My first week back and I’ve already worked 52 hours over six days, and this week promises to be more of the same. Now, I know what many of you are thinking: it’s part of the job to sometimes work long and unsociable hours, and you knew that when you ran/re-ran for election. But to me that doesn’t really cut it.

Let me be clear: I wouldn’t have invested 5 years of activism in NUS campaigns if I didn’t believe that students are important, and that students being dumped on by the government is wrong. But that doesn’t mean I should have to work myself to ill health.

It is the nature of student politics that for every action there are a score of commentaries: some agreeing with you in full or in part, others castigating you for selling out students (and in my experience there is rarely an in-between). And to an extent that is politics – political commentary for political gain.

But there is a line, which is all too frequently crossed in NUS. The phrase ‘damned if you do, damned if you don’t’ can often be heard by NEC members. So I will let you into a secret, one that seems to escape delegates at conferences year after year:

The NEC work hard.

Shocking, I know. Almost unbelievable. But there isn’t a single member of the NEC who does not work more hours than they should, or who can remember what it was like to have ‘a week off’ (if such a thing truly exists).

The democratic processes come in as CM’s assess the nature and the quality of the work of NEC members, as is right and proper. But even the accountability structures are set up to be confrontational, rather than geared towards guiding the NEC or actually holding them to account.

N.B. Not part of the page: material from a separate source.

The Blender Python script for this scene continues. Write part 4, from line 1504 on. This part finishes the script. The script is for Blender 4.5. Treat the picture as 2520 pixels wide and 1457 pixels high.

For example, last year as NUS Wales President I received just under 50 executive questions over the course of the year, which under other circumstances could have been incredibly positive. Except that around 40 of those executive questions were from the same individual.

That person had a democratic right to ask me those executive questions. But it’s easy to guess how I felt each time I saw an email from that person with the subject: Executive Question.

All this leads me to say, simply, that the culture in NUS has to change. Yes, NEC should be held to account for what they do. Yes, NEC should work to carry out the mandates passed at conferences. And yes, NEC should expect to sometimes work long and unsociable hours.

But NEC should not be expected to work more than 40 hours a week without time off in lieu. NEC should feel able to take time off without expecting political attack. And NEC and CM’s must both learn that being a sabbatical means undertaking a specific job, not mortgaging your life and endangering your health for a year.